» Data excerpt
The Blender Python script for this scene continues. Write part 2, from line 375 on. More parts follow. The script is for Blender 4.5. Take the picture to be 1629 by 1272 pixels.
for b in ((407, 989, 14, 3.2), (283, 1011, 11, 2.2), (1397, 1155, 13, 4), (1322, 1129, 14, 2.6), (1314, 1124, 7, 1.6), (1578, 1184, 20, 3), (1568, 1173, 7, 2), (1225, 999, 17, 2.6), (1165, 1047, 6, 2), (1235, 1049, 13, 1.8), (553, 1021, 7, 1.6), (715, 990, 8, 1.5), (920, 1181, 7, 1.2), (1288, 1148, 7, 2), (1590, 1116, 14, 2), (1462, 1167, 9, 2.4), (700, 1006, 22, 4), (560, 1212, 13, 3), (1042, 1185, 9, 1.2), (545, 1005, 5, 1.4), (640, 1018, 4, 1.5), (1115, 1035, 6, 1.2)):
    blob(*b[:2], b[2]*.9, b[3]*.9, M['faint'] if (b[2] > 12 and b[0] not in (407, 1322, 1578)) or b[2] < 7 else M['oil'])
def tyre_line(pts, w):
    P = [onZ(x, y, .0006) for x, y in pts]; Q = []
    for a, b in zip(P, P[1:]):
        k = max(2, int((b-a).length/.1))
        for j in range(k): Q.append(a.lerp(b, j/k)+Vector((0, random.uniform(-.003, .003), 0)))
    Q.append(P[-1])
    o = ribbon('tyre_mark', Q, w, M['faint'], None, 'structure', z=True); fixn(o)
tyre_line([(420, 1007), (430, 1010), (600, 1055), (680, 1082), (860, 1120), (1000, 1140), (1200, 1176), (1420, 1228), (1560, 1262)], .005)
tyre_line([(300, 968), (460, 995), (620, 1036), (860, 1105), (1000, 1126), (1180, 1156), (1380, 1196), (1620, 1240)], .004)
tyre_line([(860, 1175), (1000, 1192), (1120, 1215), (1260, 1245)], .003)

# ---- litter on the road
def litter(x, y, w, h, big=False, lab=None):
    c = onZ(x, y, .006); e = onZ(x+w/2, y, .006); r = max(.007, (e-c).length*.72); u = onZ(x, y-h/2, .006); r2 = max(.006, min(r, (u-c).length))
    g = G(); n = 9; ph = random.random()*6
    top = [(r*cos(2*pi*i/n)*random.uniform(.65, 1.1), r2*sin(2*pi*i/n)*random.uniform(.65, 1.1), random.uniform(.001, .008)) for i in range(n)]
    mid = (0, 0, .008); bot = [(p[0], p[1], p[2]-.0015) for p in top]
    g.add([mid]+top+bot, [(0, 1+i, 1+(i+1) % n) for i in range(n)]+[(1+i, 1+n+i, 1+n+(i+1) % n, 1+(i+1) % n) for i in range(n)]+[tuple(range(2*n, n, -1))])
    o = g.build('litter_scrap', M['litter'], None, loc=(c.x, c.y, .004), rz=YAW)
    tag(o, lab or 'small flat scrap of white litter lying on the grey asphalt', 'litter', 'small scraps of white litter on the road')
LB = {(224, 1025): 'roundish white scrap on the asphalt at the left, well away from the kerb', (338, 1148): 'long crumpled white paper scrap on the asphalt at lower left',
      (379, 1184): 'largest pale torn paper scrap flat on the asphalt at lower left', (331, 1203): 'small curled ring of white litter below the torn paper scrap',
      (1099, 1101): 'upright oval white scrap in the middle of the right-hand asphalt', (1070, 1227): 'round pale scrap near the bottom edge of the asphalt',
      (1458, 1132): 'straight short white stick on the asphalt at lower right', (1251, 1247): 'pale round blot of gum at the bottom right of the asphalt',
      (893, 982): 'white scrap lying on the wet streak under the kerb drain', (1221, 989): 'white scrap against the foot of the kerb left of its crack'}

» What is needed
Write the complete data out, exactly as above.

» Right answer
The Blender Python script for this scene continues. Write part 2, from line 375 on. More parts follow. The script is for Blender 4.5. Take the picture to be 1629 by 1272 pixels.
for b in ((407, 989, 14, 3.2), (283, 1011, 11, 2.2), (1397, 1155, 13, 4), (1322, 1129, 14, 2.6), (1314, 1124, 7, 1.6), (1578, 1184, 20, 3), (1568, 1173, 7, 2), (1225, 999, 17, 2.6), (1165, 1047, 6, 2), (1235, 1049, 13, 1.8), (553, 1021, 7, 1.6), (715, 990, 8, 1.5), (920, 1181, 7, 1.2), (1288, 1148, 7, 2), (1590, 1116, 14, 2), (1462, 1167, 9, 2.4), (700, 1006, 22, 4), (560, 1212, 13, 3), (1042, 1185, 9, 1.2), (545, 1005, 5, 1.4), (640, 1018, 4, 1.5), (1115, 1035, 6, 1.2)):
    blob(*b[:2], b[2]*.9, b[3]*.9, M['faint'] if (b[2] > 12 and b[0] not in (407, 1322, 1578)) or b[2] < 7 else M['oil'])
def tyre_line(pts, w):
    P = [onZ(x, y, .0006) for x, y in pts]; Q = []
    for a, b in zip(P, P[1:]):
        k = max(2, int((b-a).length/.1))
        for j in range(k): Q.append(a.lerp(b, j/k)+Vector((0, random.uniform(-.003, .003), 0)))
    Q.append(P[-1])
    o = ribbon('tyre_mark', Q, w, M['faint'], None, 'structure', z=True); fixn(o)
tyre_line([(420, 1007), (430, 1010), (600, 1055), (680, 1082), (860, 1120), (1000, 1140), (1200, 1176), (1420, 1228), (1560, 1262)], .005)
tyre_line([(300, 968), (460, 995), (620, 1036), (860, 1105), (1000, 1126), (1180, 1156), (1380, 1196), (1620, 1240)], .004)
tyre_line([(860, 1175), (1000, 1192), (1120, 1215), (1260, 1245)], .003)

# ---- litter on the road
def litter(x, y, w, h, big=False, lab=None):
    c = onZ(x, y, .006); e = onZ(x+w/2, y, .006); r = max(.007, (e-c).length*.72); u = onZ(x, y-h/2, .006); r2 = max(.006, min(r, (u-c).length))
    g = G(); n = 9; ph = random.random()*6
    top = [(r*cos(2*pi*i/n)*random.uniform(.65, 1.1), r2*sin(2*pi*i/n)*random.uniform(.65, 1.1), random.uniform(.001, .008)) for i in range(n)]
    mid = (0, 0, .008); bot = [(p[0], p[1], p[2]-.0015) for p in top]
    g.add([mid]+top+bot, [(0, 1+i, 1+(i+1) % n) for i in range(n)]+[(1+i, 1+n+i, 1+n+(i+1) % n, 1+(i+1) % n) for i in range(n)]+[tuple(range(2*n, n, -1))])
    o = g.build('litter_scrap', M['litter'], None, loc=(c.x, c.y, .004), rz=YAW)
    tag(o, lab or 'small flat scrap of white litter lying on the grey asphalt', 'litter', 'small scraps of white litter on the road')
LB = {(224, 1025): 'roundish white scrap on the asphalt at the left, well away from the kerb', (338, 1148): 'long crumpled white paper scrap on the asphalt at lower left',
      (379, 1184): 'largest pale torn paper scrap flat on the asphalt at lower left', (331, 1203): 'small curled ring of white litter below the torn paper scrap',
      (1099, 1101): 'upright oval white scrap in the middle of the right-hand asphalt', (1070, 1227): 'round pale scrap near the bottom edge of the asphalt',
      (1458, 1132): 'straight short white stick on the asphalt at lower right', (1251, 1247): 'pale round blot of gum at the bottom right of the asphalt',
      (893, 982): 'white scrap lying on the wet streak under the kerb drain', (1221, 989): 'white scrap against the foot of the kerb left of its crack'}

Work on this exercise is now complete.